##### INPUT DATA
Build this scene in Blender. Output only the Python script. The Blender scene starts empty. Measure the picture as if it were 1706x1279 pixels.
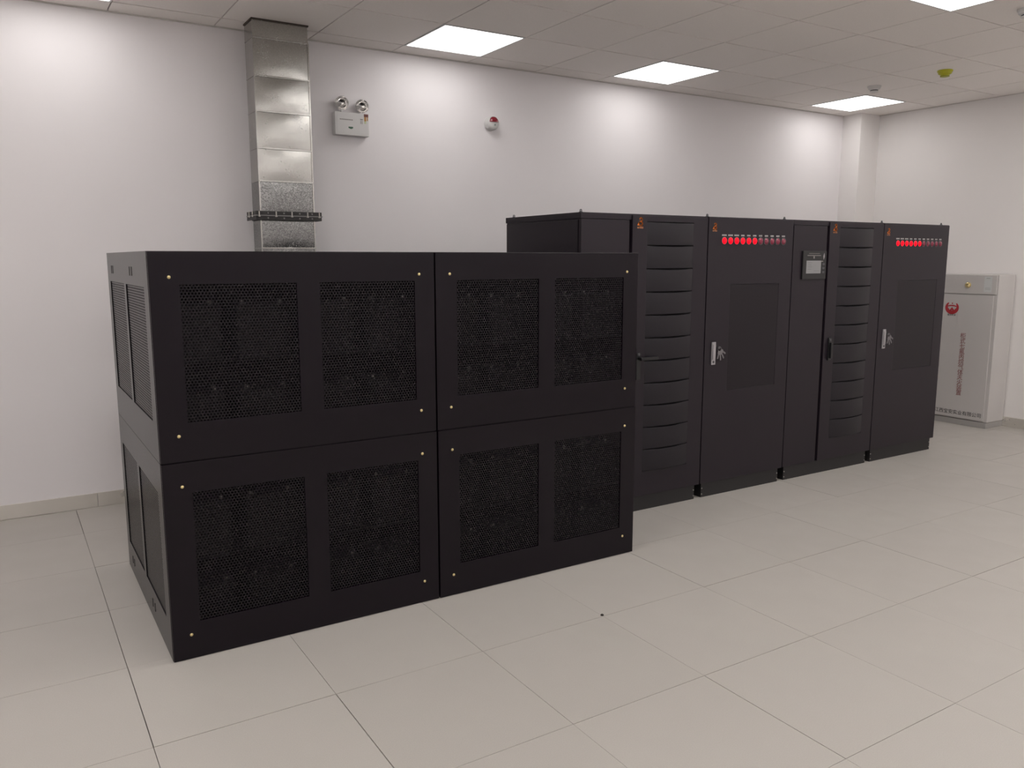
import bpy, bmesh, math, random
from mathutils import Vector, Matrix

random.seed(7)
SC = bpy.context.scene
COL = SC.collection
PI = math.pi

# ------------------------------------------------------------------ camera
CAM_H = 1.525
YAW, PITCH, ROLL, F_PX = 0.5591, -0.1521, -0.0008, 1362.26
cam_d = bpy.data.cameras.new('camera')
cam = bpy.data.objects.new('camera', cam_d)
COL.objects.link(cam)
cam_d.sensor_fit = 'HORIZONTAL'
cam_d.sensor_width = 36.0
cam_d.lens = F_PX / 1706.0 * 36.0
cam_d.clip_start = 0.05
cam_d.clip_end = 60
fw = Vector((math.sin(YAW) * math.cos(PITCH), math.cos(YAW) * math.cos(PITCH), math.sin(PITCH)))
rt = Vector((math.cos(YAW), -math.sin(YAW), 0))
up = rt.cross(fw)
r2 = math.cos(ROLL) * rt + math.sin(ROLL) * up
u2 = -math.sin(ROLL) * rt + math.cos(ROLL) * up
cam.matrix_world = Matrix(((r2.x, u2.x, -fw.x, 0), (r2.y, u2.y, -fw.y, 0), (r2.z, u2.z, -fw.z, CAM_H), (0, 0, 0, 1)))
SC.camera = cam

# ------------------------------------------------------------------ world, exposure
PANEL_STRENGTH = 15.0          # the LED ceiling panels are the only light in the room
world = bpy.data.worlds.new('world')
SC.world = world
world.use_nodes = True
world.node_tree.nodes['Background'].inputs['Color'].default_value = (0.5, 0.5, 0.5, 1)
world.node_tree.nodes['Background'].inputs['Strength'].default_value = 0.0
vs = SC.view_settings
vs.view_transform = 'Standard'
vs.look = 'None'
vs.gamma = 1.0
vs.use_curve_mapping = False
vs.exposure = -0.08

# ------------------------------------------------------------------ materials
def srgb(r, g, b):
    f = lambda c: (c / 255 / 12.92) if c / 255 <= 0.04045 else ((c / 255 + 0.055) / 1.055) ** 2.4
    return (f(r), f(g), f(b), 1.0)

def mat(name, col, rough=0.5, metal=0.0, spec=0.5, noise=None, bump=None, emit=None, rand=0.0, coat=0.0, trans=0.0, rough_noise=None):
    """noise=(scale, amount): fine mottling of the colour; bump=(scale, strength); rand: per-object value shift"""
    m = bpy.data.materials.new(name)
    m.use_nodes = True
    nt = m.node_tree
    b = nt.nodes['Principled BSDF']
    b.inputs['Base Color'].default_value = col
    b.inputs['Roughness'].default_value = rough
    b.inputs['Metallic'].default_value = metal
    b.inputs['Specular IOR Level'].default_value = spec
    b.inputs['Coat Weight'].default_value = coat
    b.inputs['Transmission Weight'].default_value = trans
    L = nt.links.new
    tc = None
    if noise or bump or rough_noise:
        tc = nt.nodes.new('ShaderNodeTexCoord')
    src = None
    if noise:
        n = nt.nodes.new('ShaderNodeTexNoise')
        n.inputs['Scale'].default_value = noise[0]
        n.inputs['Detail'].default_value = 4
        L(tc.outputs['Object'], n.inputs['Vector'])
        mx = nt.nodes.new('ShaderNodeMix'); mx.data_type = 'RGBA'
        mr = nt.nodes.new('ShaderNodeMapRange')
        mr.inputs['From Min'].default_value = 0.3; mr.inputs['From Max'].default_value = 0.7
        L(n.outputs['Fac'], mr.inputs['Value']); L(mr.outputs['Result'], mx.inputs['Factor'])
        a = noise[1]
        mx.inputs['A'].default_value = tuple(min(1, c * (1 - a)) for c in col[:3]) + (1,)
        mx.inputs['B'].default_value = tuple(min(1, c * (1 + a)) for c in col[:3]) + (1,)
        src = mx.outputs['Result']
    if rand:
        oi = nt.nodes.new('ShaderNodeObjectInfo')
        hs = nt.nodes.new('ShaderNodeHueSaturation')
        mr2 = nt.nodes.new('ShaderNodeMapRange')
        mr2.inputs['To Min'].default_value = 1 - rand; mr2.inputs['To Max'].default_value = 1 + rand
        L(oi.outputs['Random'], mr2.inputs['Value']); L(mr2.outputs['Result'], hs.inputs['Value'])
        if src: L(src, hs.inputs['Color'])
        else: hs.inputs['Color'].default_value = col
        src = hs.outputs['Color']
    if src: L(src, b.inputs['Base Color'])
    if rough_noise:
        n = nt.nodes.new('ShaderNodeTexNoise'); n.inputs['Scale'].default_value = rough_noise[0]; n.inputs['Detail'].default_value = 3
        L(tc.outputs['Object'], n.inputs['Vector'])
        mr = nt.nodes.new('ShaderNodeMapRange')
        mr.inputs['From Min'].default_value = .3; mr.inputs['From Max'].default_value = .7
        mr.inputs['To Min'].default_value = rough_noise[1]; mr.inputs['To Max'].default_value = rough_noise[2]
        L(n.outputs['Fac'], mr.inputs['Value']); L(mr.outputs['Result'], b.inputs['Roughness'])
    if bump:
        n = nt.nodes.new('ShaderNodeTexNoise'); n.inputs['Scale'].default_value = bump[0]; n.inputs['Detail'].default_value = 3
        L(tc.outputs['Object'], n.inputs['Vector'])
        bp = nt.nodes.new('ShaderNodeBump'); bp.inputs['Strength'].default_value = bump[1]; bp.inputs['Distance'].default_value = 0.002
        L(n.outputs['Fac'], bp.inputs['Height']); L(bp.outputs['Normal'], b.inputs['Normal'])
    if emit:
        b.inputs['Emission Color'].default_value = emit[0]
        b.inputs['Emission Strength'].default_value = emit[1]
    return m

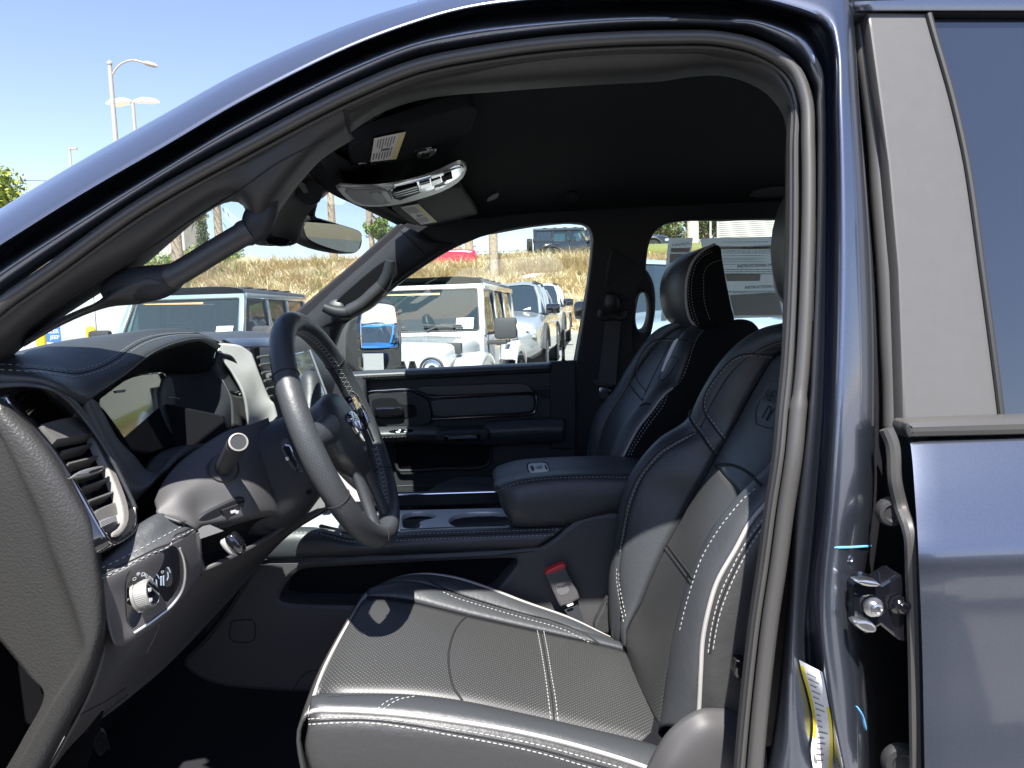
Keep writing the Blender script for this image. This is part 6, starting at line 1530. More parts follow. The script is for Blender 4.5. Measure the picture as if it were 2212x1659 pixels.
##########
Pictures stay out of the copy; please restate every record above exactly.

Build this scene in Blender. Output only the Python script. The Blender scene starts empty. Measure the picture as if it were 1706x1279 pixels.
import bpy, bmesh, math, random
from mathutils import Vector, Matrix

random.seed(7)
SC = bpy.context.scene
COL = SC.collection
PI = math.pi

# ------------------------------------------------------------------ camera
CAM_H = 1.525
YAW, PITCH, ROLL, F_PX = 0.5591, -0.1521, -0.0008, 1362.26
cam_d = bpy.data.cameras.new('camera')
cam = bpy.data.objects.new('camera', cam_d)
COL.objects.link(cam)
cam_d.sensor_fit = 'HORIZONTAL'
cam_d.sensor_width = 36.0
cam_d.lens = F_PX / 1706.0 * 36.0
cam_d.clip_start = 0.05
cam_d.clip_end = 60
fw = Vector((math.sin(YAW) * math.cos(PITCH), math.cos(YAW) * math.cos(PITCH), math.sin(PITCH)))
rt = Vector((math.cos(YAW), -math.sin(YAW), 0))
up = rt.cross(fw)
r2 = math.cos(ROLL) * rt + math.sin(ROLL) * up
u2 = -math.sin(ROLL) * rt + math.cos(ROLL) * up
cam.matrix_world = Matrix(((r2.x, u2.x, -fw.x, 0), (r2.y, u2.y, -fw.y, 0), (r2.z, u2.z, -fw.z, CAM_H), (0, 0, 0, 1)))
SC.camera = cam

# ------------------------------------------------------------------ world, exposure
PANEL_STRENGTH = 15.0          # the LED ceiling panels are the only light in the room
world = bpy.data.worlds.new('world')
SC.world = world
world.use_nodes = True
world.node_tree.nodes['Background'].inputs['Color'].default_value = (0.5, 0.5, 0.5, 1)
world.node_tree.nodes['Background'].inputs['Strength'].default_value = 0.0
vs = SC.view_settings
vs.view_transform = 'Standard'
vs.look = 'None'
vs.gamma = 1.0
vs.use_curve_mapping = False
vs.exposure = -0.08

# ------------------------------------------------------------------ materials
def srgb(r, g, b):
    f = lambda c: (c / 255 / 12.92) if c / 255 <= 0.04045 else ((c / 255 + 0.055) / 1.055) ** 2.4
    return (f(r), f(g), f(b), 1.0)

def mat(name, col, rough=0.5, metal=0.0, spec=0.5, noise=None, bump=None, emit=None, rand=0.0, coat=0.0, trans=0.0, rough_noise=None):
    """noise=(scale, amount): fine mottling of the colour; bump=(scale, strength); rand: per-object value shift"""
    m = bpy.data.materials.new(name)
    m.use_nodes = True
    nt = m.node_tree
    b = nt.nodes['Principled BSDF']
    b.inputs['Base Color'].default_value = col
    b.inputs['Roughness'].default_value = rough
    b.inputs['Metallic'].default_value = metal
    b.inputs['Specular IOR Level'].default_value = spec
    b.inputs['Coat Weight'].default_value = coat
    b.inputs['Transmission Weight'].default_value = trans
    L = nt.links.new
    tc = None
    if noise or bump or rough_noise:
        tc = nt.nodes.new('ShaderNodeTexCoord')
    src = None
    if noise:
        n = nt.nodes.new('ShaderNodeTexNoise')
        n.inputs['Scale'].default_value = noise[0]
        n.inputs['Detail'].default_value = 4
        L(tc.outputs['Object'], n.inputs['Vector'])
        mx = nt.nodes.new('ShaderNodeMix'); mx.data_type = 'RGBA'
        mr = nt.nodes.new('ShaderNodeMapRange')
        mr.inputs['From Min'].default_value = 0.3; mr.inputs['From Max'].default_value = 0.7
        L(n.outputs['Fac'], mr.inputs['Value']); L(mr.outputs['Result'], mx.inputs['Factor'])
        a = noise[1]
        mx.inputs['A'].default_value = tuple(min(1, c * (1 - a)) for c in col[:3]) + (1,)
        mx.inputs['B'].default_value = tuple(min(1, c * (1 + a)) for c in col[:3]) + (1,)
        src = mx.outputs['Result']
    if rand:
        oi = nt.nodes.new('ShaderNodeObjectInfo')
        hs = nt.nodes.new('ShaderNodeHueSaturation')
        mr2 = nt.nodes.new('ShaderNodeMapRange')
        mr2.inputs['To Min'].default_value = 1 - rand; mr2.inputs['To Max'].default_value = 1 + rand
        L(oi.outputs['Random'], mr2.inputs['Value']); L(mr2.outputs['Result'], hs.inputs['Value'])
        if src: L(src, hs.inputs['Color'])
        else: hs.inputs['Color'].default_value = col
        src = hs.outputs['Color']
    if src: L(src, b.inputs['Base Color'])
    if rough_noise:
        n = nt.nodes.new('ShaderNodeTexNoise'); n.inputs['Scale'].default_value = rough_noise[0]; n.inputs['Detail'].default_value = 3
        L(tc.outputs['Object'], n.inputs['Vector'])
        mr = nt.nodes.new('ShaderNodeMapRange')
        mr.inputs['From Min'].default_value = .3; mr.inputs['From Max'].default_value = .7
        mr.inputs['To Min'].default_value = rough_noise[1]; mr.inputs['To Max'].default_value = rough_noise[2]
        L(n.outputs['Fac'], mr.inputs['Value']); L(mr.outputs['Result'], b.inputs['Roughness'])
    if bump:
        n = nt.nodes.new('ShaderNodeTexNoise'); n.inputs['Scale'].default_value = bump[0]; n.inputs['Detail'].default_value = 3
        L(tc.outputs['Object'], n.inputs['Vector'])
        bp = nt.nodes.new('ShaderNodeBump'); bp.inputs['Strength'].default_value = bump[1]; bp.inputs['Distance'].default_value = 0.002
        L(n.outputs['Fac'], bp.inputs['Height']); L(bp.outputs['Normal'], b.inputs['Normal'])
    if emit:
        b.inputs['Emission Color'].default_value = emit[0]
        b.inputs['Emission Strength'].default_value = emit[1]
    return m

Keep writing the Blender script for this image. This is part 6, starting at line 1530. More parts follow. The script is for Blender 4.5. Measure the picture as if it were 2212x1659 pixels.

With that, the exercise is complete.